──────── GIVEN DATA ────────

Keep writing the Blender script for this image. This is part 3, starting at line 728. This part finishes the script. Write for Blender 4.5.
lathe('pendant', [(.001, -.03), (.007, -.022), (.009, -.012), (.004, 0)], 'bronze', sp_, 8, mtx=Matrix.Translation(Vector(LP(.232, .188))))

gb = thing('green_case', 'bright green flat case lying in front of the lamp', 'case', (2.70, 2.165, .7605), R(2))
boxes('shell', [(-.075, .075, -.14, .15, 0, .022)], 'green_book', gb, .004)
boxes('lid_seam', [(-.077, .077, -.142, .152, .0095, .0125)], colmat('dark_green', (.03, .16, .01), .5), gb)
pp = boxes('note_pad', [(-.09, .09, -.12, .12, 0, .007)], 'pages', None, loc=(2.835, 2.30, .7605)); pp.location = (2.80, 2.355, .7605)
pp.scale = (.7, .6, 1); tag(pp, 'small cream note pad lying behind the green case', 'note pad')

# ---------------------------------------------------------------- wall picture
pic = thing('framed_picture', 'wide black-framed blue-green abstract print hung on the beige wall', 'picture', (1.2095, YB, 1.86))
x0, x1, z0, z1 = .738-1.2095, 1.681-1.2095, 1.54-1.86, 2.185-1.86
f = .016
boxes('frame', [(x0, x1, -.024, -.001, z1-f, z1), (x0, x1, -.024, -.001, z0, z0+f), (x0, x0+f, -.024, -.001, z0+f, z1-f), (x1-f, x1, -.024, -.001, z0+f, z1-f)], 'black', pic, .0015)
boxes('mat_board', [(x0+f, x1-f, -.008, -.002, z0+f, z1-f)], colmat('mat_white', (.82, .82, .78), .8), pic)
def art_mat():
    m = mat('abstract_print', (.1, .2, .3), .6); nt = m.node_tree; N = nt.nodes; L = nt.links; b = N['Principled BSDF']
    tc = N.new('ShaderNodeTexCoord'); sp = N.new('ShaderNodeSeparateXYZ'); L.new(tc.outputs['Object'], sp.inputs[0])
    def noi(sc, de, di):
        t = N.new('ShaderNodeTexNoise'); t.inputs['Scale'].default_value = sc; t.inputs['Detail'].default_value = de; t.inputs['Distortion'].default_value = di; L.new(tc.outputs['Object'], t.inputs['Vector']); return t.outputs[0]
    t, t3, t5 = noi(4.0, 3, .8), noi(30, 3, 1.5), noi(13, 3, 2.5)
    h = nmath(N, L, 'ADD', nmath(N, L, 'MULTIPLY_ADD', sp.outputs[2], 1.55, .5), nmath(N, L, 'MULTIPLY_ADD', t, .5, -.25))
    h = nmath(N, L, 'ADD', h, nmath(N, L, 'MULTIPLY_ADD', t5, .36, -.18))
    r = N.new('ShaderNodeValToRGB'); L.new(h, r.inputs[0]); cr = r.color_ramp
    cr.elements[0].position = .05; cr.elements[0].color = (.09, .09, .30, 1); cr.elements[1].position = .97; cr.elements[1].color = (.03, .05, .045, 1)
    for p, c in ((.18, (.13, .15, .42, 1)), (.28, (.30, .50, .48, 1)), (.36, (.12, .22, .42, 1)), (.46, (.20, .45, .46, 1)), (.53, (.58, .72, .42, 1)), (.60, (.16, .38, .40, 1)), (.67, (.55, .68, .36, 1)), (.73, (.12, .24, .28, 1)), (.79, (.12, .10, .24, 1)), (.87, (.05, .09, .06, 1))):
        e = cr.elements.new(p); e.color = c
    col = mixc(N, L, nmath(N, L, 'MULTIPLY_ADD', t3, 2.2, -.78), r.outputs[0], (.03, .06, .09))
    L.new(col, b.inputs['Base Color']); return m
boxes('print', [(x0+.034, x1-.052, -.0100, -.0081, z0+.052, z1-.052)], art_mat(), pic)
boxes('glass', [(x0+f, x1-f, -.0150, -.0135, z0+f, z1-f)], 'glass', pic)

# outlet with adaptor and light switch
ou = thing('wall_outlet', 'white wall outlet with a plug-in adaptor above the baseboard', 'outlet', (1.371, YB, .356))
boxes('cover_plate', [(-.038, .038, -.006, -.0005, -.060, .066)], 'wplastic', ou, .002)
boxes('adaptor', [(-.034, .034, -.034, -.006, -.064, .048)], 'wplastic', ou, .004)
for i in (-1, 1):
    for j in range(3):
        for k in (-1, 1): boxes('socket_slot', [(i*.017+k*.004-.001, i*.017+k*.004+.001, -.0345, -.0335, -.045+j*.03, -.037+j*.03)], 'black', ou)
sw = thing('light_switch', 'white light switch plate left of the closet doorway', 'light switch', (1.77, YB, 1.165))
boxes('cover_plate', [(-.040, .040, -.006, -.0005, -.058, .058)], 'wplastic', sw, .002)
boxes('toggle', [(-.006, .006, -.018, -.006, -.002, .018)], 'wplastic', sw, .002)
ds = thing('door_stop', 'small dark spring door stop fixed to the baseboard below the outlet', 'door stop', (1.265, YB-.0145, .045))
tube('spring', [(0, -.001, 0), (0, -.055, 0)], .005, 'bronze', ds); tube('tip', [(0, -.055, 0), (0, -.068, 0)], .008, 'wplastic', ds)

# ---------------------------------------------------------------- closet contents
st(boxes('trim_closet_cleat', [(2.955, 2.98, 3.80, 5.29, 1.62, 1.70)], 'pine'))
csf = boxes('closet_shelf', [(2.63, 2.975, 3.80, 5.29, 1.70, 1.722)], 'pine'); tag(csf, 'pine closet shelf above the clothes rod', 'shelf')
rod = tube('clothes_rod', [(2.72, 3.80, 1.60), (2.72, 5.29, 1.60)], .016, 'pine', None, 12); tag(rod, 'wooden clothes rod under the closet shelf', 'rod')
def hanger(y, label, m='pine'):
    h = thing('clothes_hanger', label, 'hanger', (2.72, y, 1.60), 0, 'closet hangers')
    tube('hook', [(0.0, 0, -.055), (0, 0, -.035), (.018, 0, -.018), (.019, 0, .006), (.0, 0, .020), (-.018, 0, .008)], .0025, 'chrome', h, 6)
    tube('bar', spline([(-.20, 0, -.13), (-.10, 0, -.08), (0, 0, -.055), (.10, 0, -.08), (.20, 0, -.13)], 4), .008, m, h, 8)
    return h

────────

> **STATED PROBLEM**: Look at the material above and copy, word for word, its lines from the first through the one containing "8, mtx=Matrix.Translation(Vector(LP(.232, .188))))".

> **EXPECTED OUTPUT**:
Keep writing the Blender script for this image. This is part 3, starting at line 728. This part finishes the script. Write for Blender 4.5.
lathe('pendant', [(.001, -.03), (.007, -.022), (.009, -.012), (.004, 0)], 'bronze', sp_, 8, mtx=Matrix.Translation(Vector(LP(.232, .188))))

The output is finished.